Advanced analytics can provide anomaly detection and automated alerts, which highlight and call out unusual events. The information can be immediately sent to specific stakeholders in the organization so they can take immediate action.

For example, an anomaly might indicate that one day 23% of orders came from a new campaign that represented 3% of total traffic. This is valuable information that can guide both the next and future steps. The automation takes the pressure off individuals to go through all the data that has been collected and processed, so they can gain insights faster and take action on them.

#7. Democratized systems and workflows

As advanced technology like AI becomes more critical to daily operations, it’s important that this technology be available to a wide range of people — from data scientists who can build their own machine-learning models to people who are new to the space and can benefit from out-of-the-box tools.

Machine-learning or other technology can make working with the data easier for people with all levels of expertise. Ideally, you don’t want users to spend time preparing data, extracting it from a data lake, and sending it to the machine-learning tool.

Each step of the process — building the model, training the model, running data through models, finding insights, and driving those insights back to a system of engagement — should be done more rapidly. Advanced technology can cut days or even weeks out of the process.

#8. Mechanisms to create and use unified profiles

Building a holistic, unified profile makes it easier to add in channels in the future — and that’s a major differentiator for any company that wants to deliver personalized campaigns both online and off. A solid unified customer profile or unified data model enables businesses to connect customers to these experiences more efficiently and in real time.

A single integrated customer profile allows you to access all digital interactions and offline transactions in a central location. It can include contact information, emails received, tracking logs, subscriptions, social engagements, support calls, and more.

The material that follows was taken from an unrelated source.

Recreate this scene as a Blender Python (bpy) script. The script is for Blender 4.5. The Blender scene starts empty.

Such insights permit you to segment and target customers with precision, resulting in real-time, highly relevant interactions that resonate with specific customer segments.

By using unified profiles to provide customer data to all channels, lines of business including marketers can deliver the right experiences that keep customers engaged and then turn them into advocates for their brand.

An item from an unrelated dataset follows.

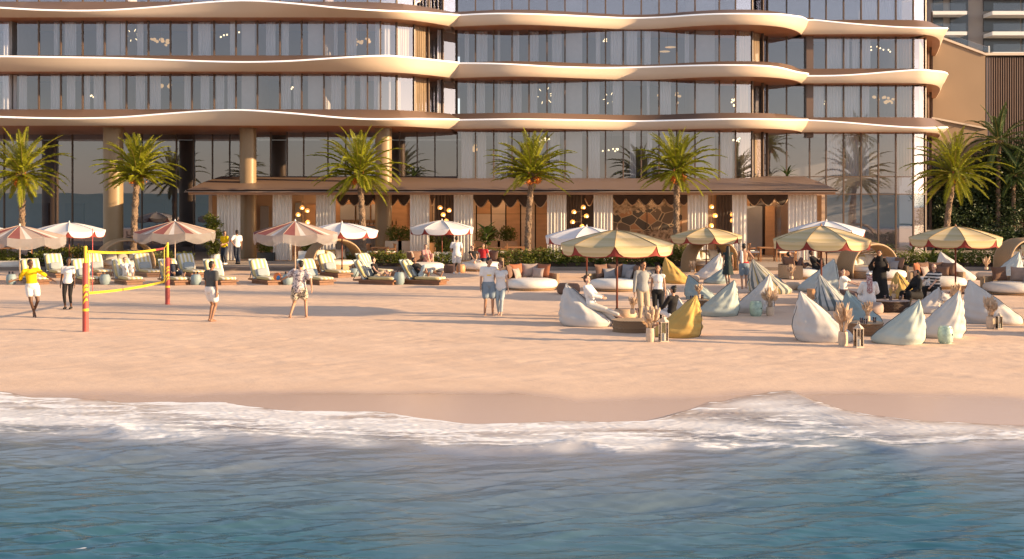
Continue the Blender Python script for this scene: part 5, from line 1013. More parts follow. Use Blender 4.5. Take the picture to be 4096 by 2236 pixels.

#9. Analytics that confirm your data-driven experiences

Creating data-driven experiences is important, but it’s just as important to confirm that the experiences are meeting the customer’s expectations and causing them to take the desired actions.

You need to be able to instantly test and deliver personalized experiences to customers everywhere based on real-time updates to customer profiles. Analytics will confirm that you’re delivering data-driven experiences that result in sales, loyalty, and other signs of satisfied customers.

#10. Data-driven culture from the top down

Companies that are successful in customer experience focus become customer obsessed.

If you unite all your systems such as marketing, sales, and customer service, and streamline workflows, you’ll be able to discover insights that result in better experiences, higher value customers, and more long-term growth. By integrating data sources and tools with other best-in-class products, you can quickly take action and deliver world-class experiences.

Disconnected data is not simply a technology problem, however. Sharing data with a few stakeholders who archive the email and never take action is the epitome of a poor data culture.

When departments share data, that’s when you know you have a data-driven culture. Successful companies take a top-down approach that promotes collaboration over competition. These companies constantly improve their culture and put clear and structured processes in place to support that culture.

While people often speak about data integration, the most powerful integration is data and creativity. Company leaders must empower their people to use data to magnify efficiency, inspire innovation, and focus on the customer.